La Cassazione ha scritto ‘The End’ alla complessa e imponente inchiesta Vicerè, che nel 2016 smembrò pezzo per pezzo il clan Laudani. L’ultimo filone processuale proveniente dal rito ordinario è sbarcato ieri in piazza Cavour a Roma. Gli ermellini della Quinta sezione della Suprema Corte hanno confermato le condanne per i cinque imputati che avevano impugnato la sentenza d’appello.

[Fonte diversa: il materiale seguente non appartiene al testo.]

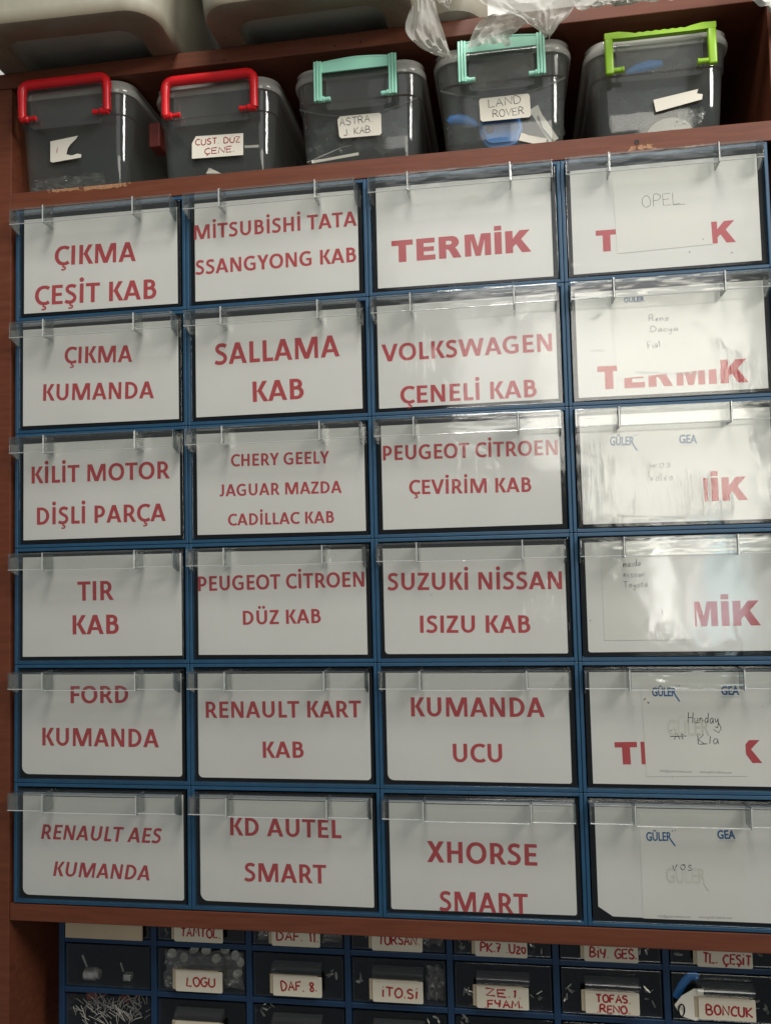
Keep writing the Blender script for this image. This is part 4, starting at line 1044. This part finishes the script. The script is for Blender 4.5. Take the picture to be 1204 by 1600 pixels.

La Cassazione non accogliendo i ricorsi delle difese ha reso irrevocabili le condanne inflitte due anni fa dalla Corte d’Appello di Catania per Giovanni Alfino (11 anni, 9 mesi e 9950 euro), Orazio Di Grazia (12 anni), Carmelo Orazio Isaia (5 anni), Gianluigi Antonio Partini (10 anni e 4 mesi e 6350 euro di multa), Rosario Campolo (7 anni). Va considerato che alcune pene sono state già in parte espiate con la misura cautelare. Il verdetto definitivo arriverà alla Procura Generale che dovrà verificare se ci sono posizioni ancora aperte. In quel caso saranno emessi gli ordini di carcerazione per scontare la condanna.
Lo scheletro dell’intera operazione antimafia, che azzerò le squadre della cosca da Catania fino all’Etna e al calatino, si fondò sulle dichiarazioni del pentito ed ex reggente dei “Mussi i ficurinia” (questo il nomignolo della famiglia mafiosa) Giuseppe Laudani.
Furono oltre 100 le misure cautelari emesse dal gip 7 anni fa: finirono in cella i boss di “sangue”, i gregari e i soldati (oltre ai “colletti bianchi” a disposizione della famiglia mafiosa). Le accuse contestate variarono dall’associazione mafiosa alle estorsioni, dal traffico di droga alla detenzione di armi.
L’inchiesta – coordinata dalle pm Antonella Barrera e Lina Trovato – svelò anche il ruolo centrale assunto da alcune donne, figure forti, autorevoli e con spiccate doti imprenditoriali. Molti imputati (oltre 50) scelsero il rito abbreviato, tra cui due avvocati poi condannati definitivamente dalla Cassazione per concorso esterno. Il troncone dell’ordinario lo hanno affrontato pochi imputati. Che oggi hanno ricevuto l’ultima stangata dalla Cassazione.
A seguito delle condanne del Tribunale, ci furono diversi ricorsi. In secondo grado fu riaperta la fase istruttoria. Il collaboratore fu risentito dalla pg Iole Boscarino durante il dibattimento in appello. Laudani – figlio di Gaetano (ammazzato) – raccontò diversi dettagli su alcuni degli imputati. Su Giovanni Alfino spiegò di conoscerlo fin da quando era un bambino. Nel 2004 lo avrebbe messo a capo del gruppo del Canalicchio “quale unico responsabile”. Alfino avrebbe avuto anche il ruolo di recuperare le estorsioni. Orazio Di Grazia, invece, è ritenuto il numero 1 di Picanello. Un gruppo creato – argomentò Laudani – su proposta “del cugino Sebastiano Laudani”.